That may be changing. In a recent meeting at Punta
Arenas, Argentina’s ambassador to Chile, Ginés González García, announced
his government’s support for a
measure that would make the Southern Cone’s southernmost extremes an area of
“free movement of peoples.” There is no designated date for implementing
the measure, but it seems to be a priority for both governments. Chile’s
ambassador to Buenos
Aires, Adolfo Zaldívar, was also present at the meeting.
Given the physical isolation of Magallanes from the rest of
Chile, and the need for Argentines to travel overland through Chile to reach
their side of the Isla Grande, any measure that improves communications in this
region is a welcome one. According to Montevideo-based Mercopress, which reported the
story, authorities were considering extended border hours of 24/7 during the
peak season, and increasing personnel to handle the number of people crossing
at that time.
What’s unclear is whether the ‘free movement” between
Magallanes and Tierra del Fuego will extend to foreign visitors but, even if
not, expedited services for Argentines and Chileans should speed things up
significantly. The agreement may also expedite the creation of ferry service
between Ushuaia (actually Puerto
Almanza, about an hour east) and Puerto Williams (pictured above and below), which Mercopress suggests
has already begun. My Ushuaia contact Alejandro Galeazzi, who runs a B&B in
the city, informs me that “they are in negotiations to approve the crossing
from Almanza to Puerto Williams, but the issue is still very fresh.”
Win This Book!
In honor of Argentine and Chilean efforts to improve
communications between their most remote territories, I have decided to award a
copy of the new third edition of Moon
Handbooks Patagonia to the first person who can answer what I, at least,
believe is a fairly simple question. What was the industry that first brought
economic integration between the two countries in the Fuegian region, creating
enormous fortunes in the late 19th and early 20th
centuries?
Please send your answer to the following email address:
southerncone (at) mac.com. If you have won in the past year, please stand aside
and let someone else have a chance.
1 comment:
The exception that proves the rule, as it were. During the 1978/79 Beagle conflict that led Chile and Argentina to the brink of war -- a war stopped by the last-minute intervention of the pope -- all border crossings between the two countries were closed except on Tierra del Fuego itself, where presumably the war would have been fought. I guess the requisites of local commerce trumped international politics.

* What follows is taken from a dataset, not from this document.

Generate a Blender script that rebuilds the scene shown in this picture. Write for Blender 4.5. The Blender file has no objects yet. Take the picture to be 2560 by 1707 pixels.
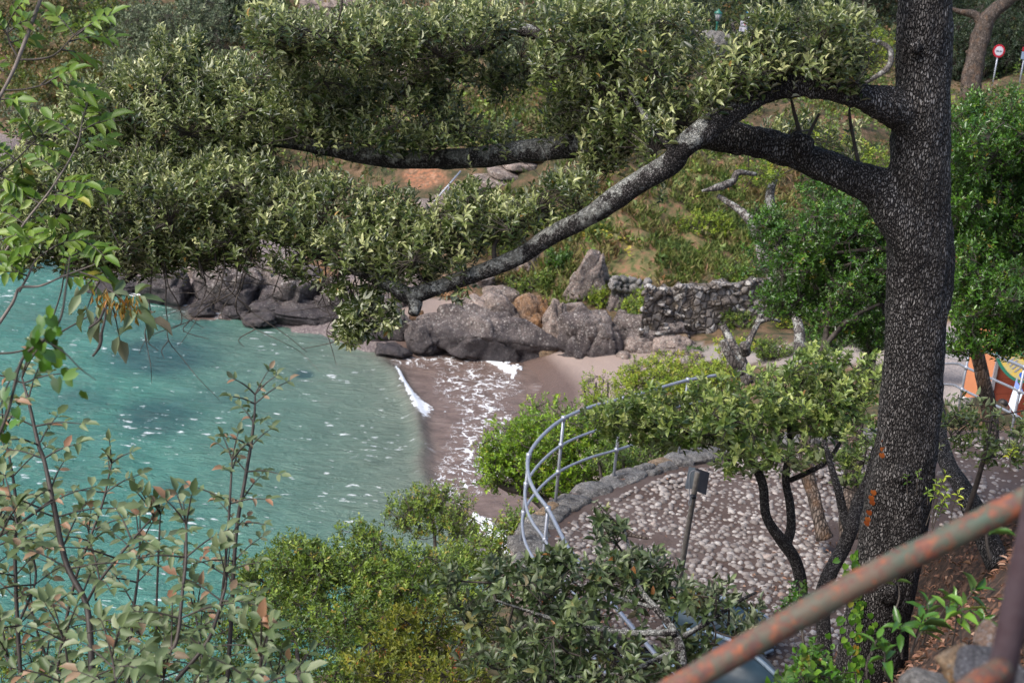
import bpy, bmesh, math
import numpy as np
from mathutils import Vector, Matrix

SC = bpy.context.scene
rng = np.random.default_rng(7)
# ---------------------------------------------------------------- camera
CZ = 12.5                      # metres above the sea
FPX = 3555.0                   # 50 mm lens, in pixels of a 2560 wide picture
TH, ROLL = math.radians(18.0), math.radians(4.9)
_F = np.array([0, math.cos(TH), -math.sin(TH)])
_u0 = np.array([0, math.sin(TH), math.cos(TH)]); _r0 = np.array([1.0, 0, 0])
_R = _r0*math.cos(ROLL) + _u0*math.sin(ROLL)
_U = _u0*math.cos(ROLL) - _r0*math.sin(ROLL)
C0 = np.array([0, 0, CZ])
cam = bpy.data.cameras.new('camera'); camo = bpy.data.objects.new('camera', cam)
SC.collection.objects.link(camo)
camo.matrix_world = Matrix(((_R[0], _U[0], -_F[0], 0), (_R[1], _U[1], -_F[1], 0), (_R[2], _U[2], -_F[2], CZ), (0, 0, 0, 1)))
cam.lens = 50; cam.sensor_width = 36; cam.clip_end = 2000; cam.clip_start = .05
cam.dof.use_dof = True; cam.dof.focus_distance = 9.5; cam.dof.aperture_fstop = 5.0
SC.camera = camo
# ---------------------------------------------------------------- world, sun, exposure
SUN_EL, SUN_AZ = 50.0, -122.0       # azimuth measured from +Y towards +X
w = bpy.data.worlds.new('World'); SC.world = w; w.use_nodes = True
nt = w.node_tree; bg = nt.nodes['Background']
sky = nt.nodes.new('ShaderNodeTexSky'); sky.sky_type = 'NISHITA'; sky.sun_disc = False
sky.sun_elevation = math.radians(SUN_EL); sky.sun_rotation = math.radians(SUN_AZ)
sky.dust_density = 3.0; sky.air_density = 1.0; sky.ozone_density = 1.0
nt.links.new(sky.outputs[0], bg.inputs[0]); bg.inputs[1].default_value = 0.14
sl = bpy.data.lights.new('sun', 'SUN'); sl.energy = 2.2; sl.angle = math.radians(28); sl.color = (1.0, 0.97, 0.92)
so = bpy.data.objects.new('sun', sl); SC.collection.objects.link(so)
_el, _az = math.radians(SUN_EL), math.radians(SUN_AZ)
_sd = Vector((math.sin(_az)*math.cos(_el), math.cos(_az)*math.cos(_el), math.sin(_el)))
so.rotation_euler = _sd.to_track_quat('Z', 'Y').to_euler()
so.location = (-20, 0, 60)
SC.view_settings.view_transform = 'Standard'; SC.view_settings.look = 'None'
SC.view_settings.exposure = 0.76; SC.view_settings.gamma = 1
try:
    SC.cycles.max_bounces = 6; SC.cycles.transparent_max_bounces = 8
    SC.cycles.diffuse_bounces = 3; SC.cycles.glossy_bounces = 2; SC.cycles.transmission_bounces = 3
    SC.cycles.use_denoising = True
except Exception: pass

# ---------------------------------------------------------------- placement helpers (pixel of the photo + distance -> place)
def W(u, v, d):
    u = np.asarray(u, float); v = np.asarray(v, float); d = np.asarray(d, float)
    a = ((u-1280)/FPX)[..., None]; b = (-(v-853.5)/FPX)[..., None]
    return C0 + d[..., None]*(_F + a*_R + b*_U)
def G(u, v, z):
    dr = _F + (u-1280)/FPX*_R - (v-853.5)/FPX*_U
    t = (z-CZ)/dr[2]
    return C0 + t*dr
def depth(p): return float(np.dot(np.asarray(p)-C0, _F))
def proj(P):
    q = P-C0; d = q@_F; d = np.where(np.abs(d) < 1e-3, 1e-3, d)
    return 1280+FPX*(q@_R)/d, 853.5-FPX*(q@_U)/d, d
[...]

We crossed over in early January 1979, hiring a jeep to get us near the border (no buses were running), walking a few kilometers through what was a cold, desolate no man's land, and talking our way past heavily armed Argentine soldiers camouflaged as shrubbery who had suddenly stood up on the hillsides (true, I swear). They were as surprised to see us as we were to see them. Their commander soon arrived in a jeep. After determining we were two gormless backpackers (actually, we were a trio -- tagging along with us was a vacationing German stewardess dragging a wheeled suitcase) he let us proceed. As we trudged on, wondering how many more kilometers we had to go, along came a Chilean wine truck en route to Rio Grande on the Argentine Tierra del Fuego coast. We flagged the driver down and hopped in.